Temporal waveform denoising using deep learning for injection laser systems of inertial confinement fusion high-power laser facilities

For the pulse shaping system of the SG-Ⅱ-up facility, we propose a U-shaped convolutional neural network that integrates multi-scale feature extraction capabilities, an attention mechanism and long short-term memory units, which effectively facilitates real-time denoising of diverse shaping pulses. We train the model using simulated datasets and evaluate it on both the simulated and experimental temporal waveforms. During the evaluation of simulated waveforms, we achieve high-precision denoising, resulting in great performance for temporal waveforms with frequency modulationto-amplitude modulation conversion(FM-to-AM) exceeding 50%, exceedingly high contrast of over 300:1 and multistep structures.
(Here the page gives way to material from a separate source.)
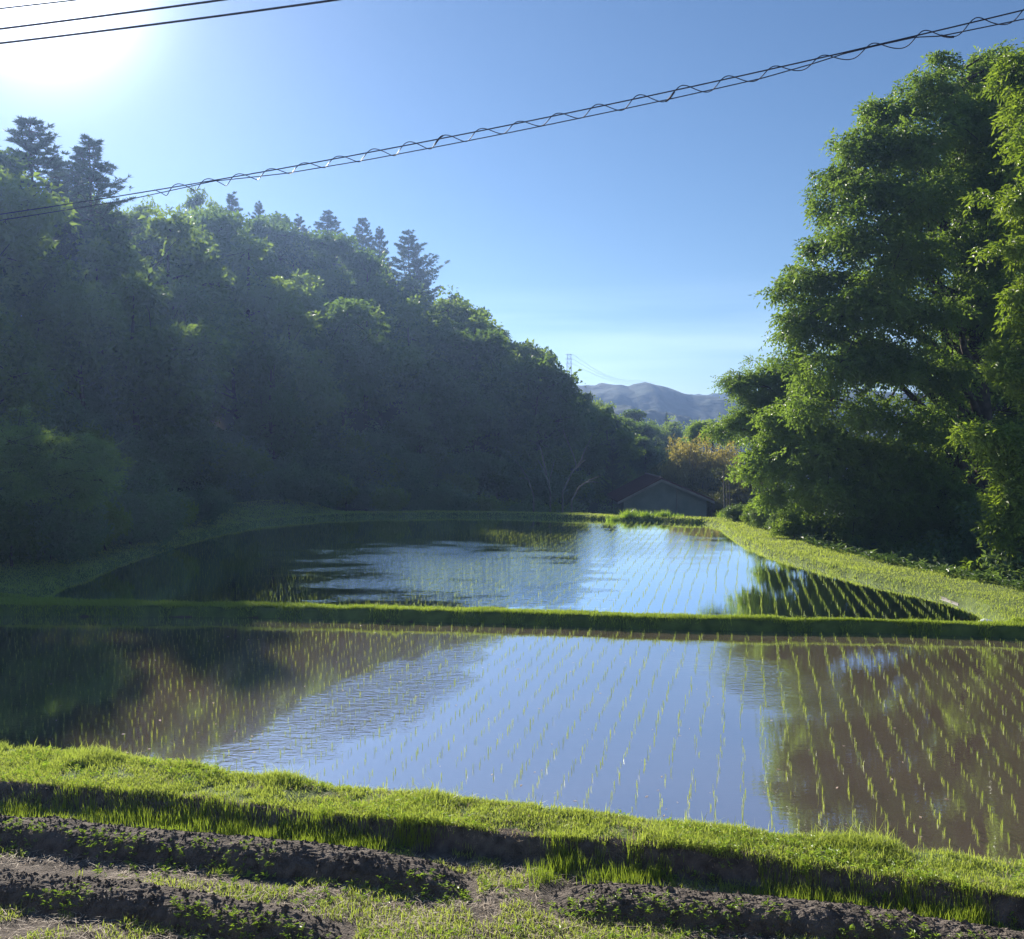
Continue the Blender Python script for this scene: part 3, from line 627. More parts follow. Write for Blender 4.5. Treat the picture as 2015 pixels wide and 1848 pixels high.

The errors are less than 1% for both root mean square error and contrast, and there is a remarkable improvement in the signal-to-noise ratio by over 50%. During the evaluation of experimental waveforms, the model can obtain different denoised waveforms with contrast greater than 200:1. The stability of the model is verified using temporal waveforms with identical pulse widths and contrast, ensuring that while achieving smooth temporal profiles,the intricate details of the signals are preserved. The results demonstrate that the denoising model, trained utilizing the simulation dataset, is capable of efficiently processing complex temporal waveforms in real-time for experiments and mitigating the influence of electronic noise and FM-to-AM on the time–power curve.